Atelier Lets You Shop For Luxury Specs By Webcam

Virtual fitting room technologies have come a long way in recent years, thanks to myriad startups attacking the problem of figuring out whether physical stuff fits you without actually having to schlep to a store to try something on. But trying stuff on remotely remains a compromise — there’s still no substitute for the real deal. At least not yet.

And while a webcam plus computer vision tech can be used to simulate a view of what a physical thing looks like on your person — and even what wearing someone else’s face might look like (should you wish to give yourself nightmares) — poor quality renders and the uncanny valley effect continue to lend an unmistakeable sheen of unreality to the end result. Generally speaking, this stuff ends up looking creepy or comic. And the fit is by no means perfect.

Still, that’s not stopping companies trying to harness augmented reality tech to power online businesses. Bootstrapping UK luxury eyewear startup Atelier, founded in July last year, is hoping to disrupt the bespoke eyewear business by offering an entirely online service for trying and buying custom eyewear. No luxury bricks-and-mortar stores required.

The startup’s website, launched last month, includes a virtual try on interface where you can have pairs of glasses mapped onto your face in real time to get a sense for how they look, and — once you’re happy with the style/frame/lens colour — be measured for a custom fit, pay and have your glasses delivered weeks later by post, all without taking a trip outdoors.

It strikes me that if you’re planning to spend the best part of $500 on a pair of fancy specs, a trip to the store is probably not a huge barrier to shelling out serious cash for high fashion. So it’s a bit of an odd combination. But ‘ill-fitting’ is an apt associated quality for augmented reality.

I had a go at using Atelier’s virtual try on interface (currently in beta) so see whether it could persuade me to shell out serious cash for some fabulous eyewear. I don’t need to wear glasses, day to day, but the company also has a range of fancy sunglasses so there’s no shortage of eyewear to try on (virtually speaking).

Atelier-hmm

 

In fact there are probably too many options here, with customisation choices extending to both frame and lens colours — resulting in probably thousands of combinations of specs you could own (and that’s before you’ve spent the time getting them custom measured for your face).
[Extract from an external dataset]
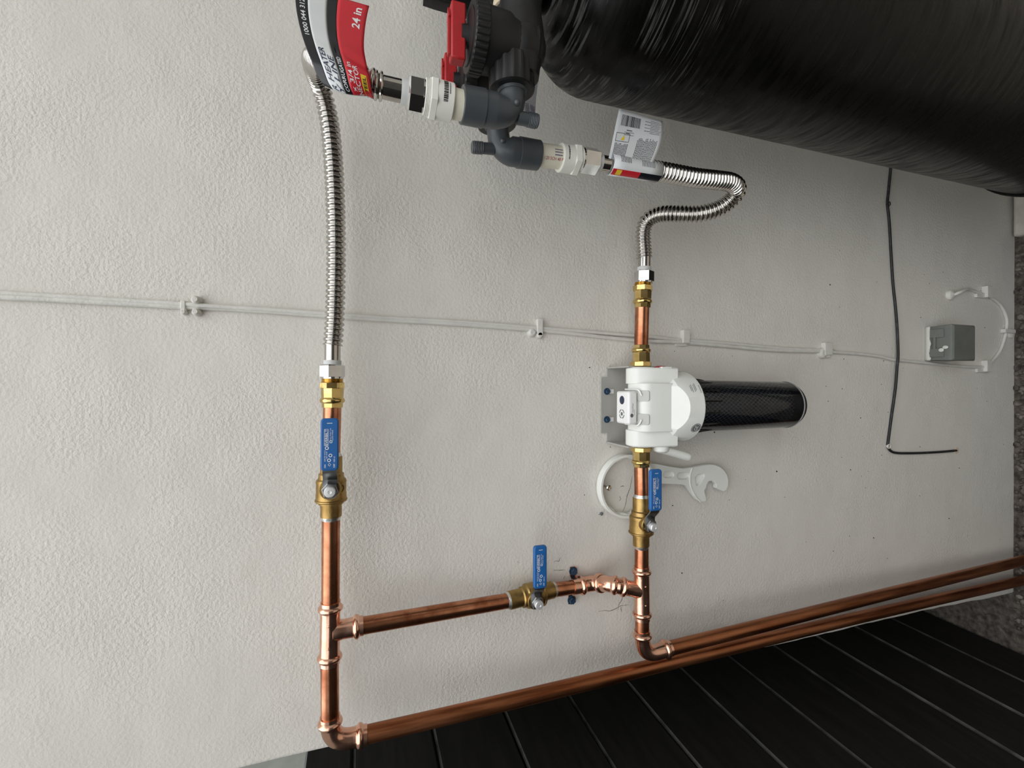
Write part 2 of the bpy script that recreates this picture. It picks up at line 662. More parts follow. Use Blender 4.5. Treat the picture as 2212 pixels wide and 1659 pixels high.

Does augmented reality — in the form of a real-time webcam-based face-mapping tech — help make an expensive buying decision easier? I’d argue not. The virtual try on tech here isn’t awful but it’s not amazing. It’s certainly not realistic enough in its renders to erase your niggling doubts that those red-framed specs won’t just make you look like you’re trying too hard. Or forever on your way to a costume party.

And while you’re peering at a screen with a bespectacled version of your digital self reflected back — potentially being recorded in the process, according to a warning message when you activate the virtual try on — wearing simulated ‘luxury’ eyewear that, on occasion, appears to melt into the side of your face or float a few centimeters above it, with lenses you can’t see through, well it all feels a bit ridiculous. And definitely the opposite of luxurious.

Bottom line: If consumers are being asked to spend relatively small amounts of money on clothes or accessories that can easily be sent back then an imperfect virtual fitting room is an ecommerce compromise that might well make sense. But for expensive custom kit that takes weeks to make up and be delivered, and where the mark up is high because the product and buying experience is supposed to feel luxurious, well this is probably not the tech your business should be looking for.